A device such as described hereabove may be used for many applications. Especially, if image detection device 1 is sensitive to infrared rays, it may be used to detect the position of people in a room, or also to detect people's motions. If image detection device 1 is sensitive to rays in the visible range, it may be used to detect people's motions in a room (by detection of motions of blurred forms in the monitored scene).

It should further be noted that, although all along this description, a device comprising a reflective spherical ball has been mentioned, it should be understood that this ball may be replaced, with no modification of the device operation, with an element comprising at least one reflective wall having the shape of a sphere portion. Of course, in this case, the reflective wall will be properly positioned to direct the image of the scene to be observed towards the lens, and the connection between mount 13 and the element will be adapted to the shape of this element. Thus, a half-ball or other structures having spherical portions may be provided to replace ball 5 provided herein.

Such alterations, modifications, and improvements are intended to be part of this disclosure, and are intended to be within the spirit and the scope of the present invention. Accordingly, the foregoing description is by way of example only and is not intended to be limiting. The present invention is limited only as defined in the following claims and the equivalents thereto.

Claims

1. An imaging device comprising at least a reflective spherical ball portion, a converging lens, and an image detection array, wherein the lens and the array are fixedly assembled with respect to each other on a mount, said mount being hinged on the ball (5) by a ball joint.

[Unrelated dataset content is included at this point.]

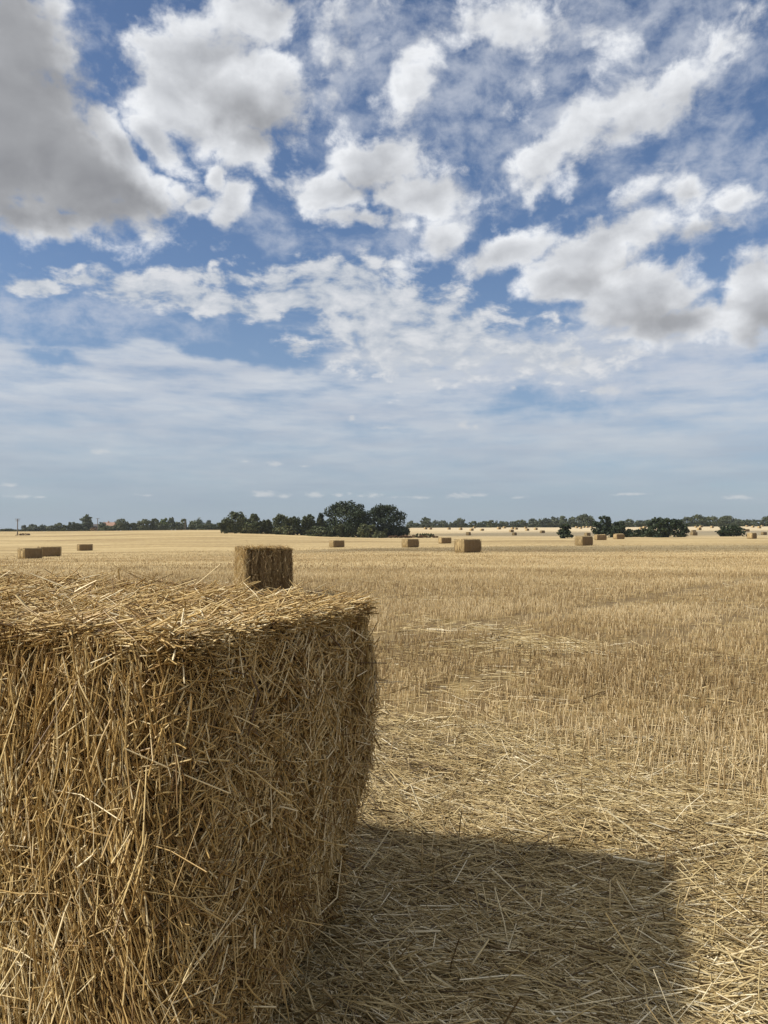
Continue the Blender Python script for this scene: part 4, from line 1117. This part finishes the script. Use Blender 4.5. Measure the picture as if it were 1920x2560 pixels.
def gabled(name, px0, px1, row_ridge, row_eave, dist, wallm, roofm, label, cat, chimney):
    x0, y = at(px0, dist); x1, _ = at(px1, dist); z = float(ground_z((x0 + x1) / 2, y, False)) - .2
    w = x1 - x0; he = CAM_H - (row_eave - HZ) / FPX * dist - z; hr = CAM_H - (row_ridge - HZ) / FPX * dist - z; dp = max(6.0, (hr - he) * 2.2)
    root = empty(name, (x0, y, z), -.08); tag(root, label, cat)
    V = np.array([(0, 0, 0), (w, 0, 0), (w, dp, 0), (0, dp, 0), (0, 0, he), (w, 0, he), (w, dp, he), (0, dp, he), (0, dp / 2, hr - .12), (w, dp / 2, hr - .12)], float)
    me = bpy.data.meshes.new('wall'); me.from_pydata([tuple(a) for a in V], [], [(0, 1, 5, 4), (2, 3, 7, 6), (1, 2, 6, 9, 5), (3, 0, 4, 8, 7)]); me.update()
    link('wall', me, root, wallm)
    o = .35; s = (hr - he) / (dp / 2)
    R = []
    for (a, b, zz) in ((-o, -o, he - o * s), (-o, dp / 2, hr), (-o, dp + o, he - o * s)):
        R += [(a, b, zz), (w + o, b, zz), (a, b, zz + .18), (w + o, b, zz + .18)]
    fs = [(0, 1, 3, 2), (2, 3, 7, 6), (6, 7, 11, 10), (8, 10, 11, 9), (0, 4, 5, 1), (4, 8, 9, 5), (0, 2, 6, 4), (4, 6, 10, 8), (1, 5, 7, 3), (5, 9, 11, 7)]
    me = bpy.data.meshes.new('roof'); me.from_pydata(R, [], fs); me.update()
    rf = link('roof', me, root, roofm)
    if chimney:
        v, q = solid([(w * .40, dp / 2 - .45, hr - .3, w * .40 + .9, dp / 2 + .45, hr + .85), (w * .40 + .15, dp / 2 - .2, hr + .85, w * .40 + .4, dp / 2 + .05, hr + 1.15)])
        link('chimney', quad_mesh('chimney', v, q), rf, M_BRICK)
        for k in (.2, .5, .8):
            v, q = solid([(w * k - .5, -.04, he - 1.5, w * k + .5, .03, he - .4)])
            link('window', quad_mesh('window', v, q), root, M_GLASS)
gabled('farmhouse', 253, 284, 1306, 1314.5, D + 22, M_BRICK, M_TILE, 'farmhouse with orange tiled roof and chimney on the left skyline', 'house', True)
gabled('barn', 230, 253, 1310.5, 1317, D + 16, M_SLATE, M_SLATE, 'dark roofed barn between the tall tree and the farmhouse', 'barn', False)

# ------------------------------------------------------------------ two thin clouds standing left of the view; their shadows cross the field
def cloud_mat():
    m, nt, b, out = new_mat('thin cloud')
    nt.n.remove(b)
    tc = nt.n.new('ShaderNodeTexCoord')
    f = nt.step(nt.noise(tc.outputs['Object'], .02, 5, .6), .25, .7)
    tr = nt.n.new('ShaderNodeBsdfTransparent'); tl = nt.n.new('ShaderNodeBsdfTranslucent'); tl.inputs[0].default_value = (.9, .9, .92, 1)
    mx = nt.n.new('ShaderNodeMixShader'); nt.put(mx.inputs[0], nt.lin(f, 0, 1, .30, .52))
    nt.l.new(tr.outputs[0], mx.inputs[1]); nt.l.new(tl.outputs[0], mx.inputs[2]); nt.l.new(mx.outputs[0], out.inputs[0])
    return m
M_CLOUD = cloud_mat()
def cloud(cx, cy, rx, ry, alt, seed):
    "a low lumpy cloud whose shadow falls round (cx, cy)"
    off = alt / math.tan(SUN_EL); c = np.array([cx + SUN_H[0] * off, cy + SUN_H[1] * off, alt])
    nu, nv = 72, 30
    U, Vv = np.meshgrid(np.linspace(0, 2 * np.pi, nu, endpoint=False), np.linspace(-np.pi / 2, np.pi / 2, nv), indexing='ij')
    x, y, z = np.cos(Vv) * np.cos(U), np.cos(Vv) * np.sin(U), np.sin(Vv)
    k = 1 + .32 * fbm(x * 2.2 + seed, y * 2.2 + z, seed) + .12 * fbm(x * 7, y * 7 + z * 5, seed + 2)
    V = np.stack([x * rx * k, y * ry * k, np.where(z > 0, z * ry * .7, z * ry * .2) * k], -1).reshape(-1, 3)
    i, j = np.meshgrid(np.arange(nu), np.arange(nv - 1), indexing='ij')
    Q = np.stack([i * nv + j, ((i + 1) % nu) * nv + j, ((i + 1) % nu) * nv + j + 1, i * nv + j + 1], -1).reshape(-1, 4)
    o = link('cloud', quad_mesh('cloud', V, Q, smooth=True), None, M_CLOUD); o.location = c
    tag(o, kind='structure')
cloud(42, 90, 62, 15, 300, 1)
cloud(185, 330, 205, 45, 620, 3)

# ------------------------------------------------------------------ the air
def haze():
    x0, x1, y0, y1, z0, z1 = -1500, 1500, -300, 1500, -8.0, 26.0
    v, q = solid([(x0, y0, z0, x1, y1, z1)])
    m = bpy.data.materials.new('haze'); m.use_nodes = True; nt = NT(m.node_tree); nt.n.clear()
    out = nt.n.new('ShaderNodeOutputMaterial'); vol = nt.n.new('ShaderNodeVolumePrincipled')
    vol.inputs['Color'].default_value = (.80, .87, .95, 1); vol.inputs['Density'].default_value = .00011; vol.inputs['Anisotropy'].default_value = .2
    nt.l.new(vol.outputs[0], out.inputs['Volume'])
    tag(link('haze', quad_mesh('haze', v, q), None, m), 'thin pale summer haze over the field', 'haze', kind='stuff')
haze()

2. The device of claim 1, wherein the array and the lens are arranged with respect to the ball so that a beam which would be transmitted by the lens from the array to the ball reaches a portion only of said wall and is reflected towards an area with an angular span (a) greater than 90°.

3. The device of claim 1, further comprising a diaphragm placed between the ball and the converging lens.

4. The device of claim 1, wherein the ball is a ball bearing ball.

5. The device of claim 1, wherein the ball has a radius ranging between 7 and 15 mm.

6. The device of claim 1, wherein the lens has a diameter approximately ranging from 5 to 20 mm and a focal distance of the same order of magnitude.

7. The device of claim 1, wherein the image detection array is capable of detecting infrared rays, the device being capable of detecting the presence of people placed several meters away from the ball.

8. The device of claim 1, wherein the image detection array is capable of detecting rays in the visible range, the device being capable of detecting motions of objects placed several meters away from the ball.

9. The device of claim 1, wherein the mount comprises several arms enclosing the ball and assembled in ball joint connection with the element.

10. The device of claim 1, wherein the lens is a Fresnel lens.

11. A use of the imaging device of claim 1 to detect people and/or to detect motions in a scene.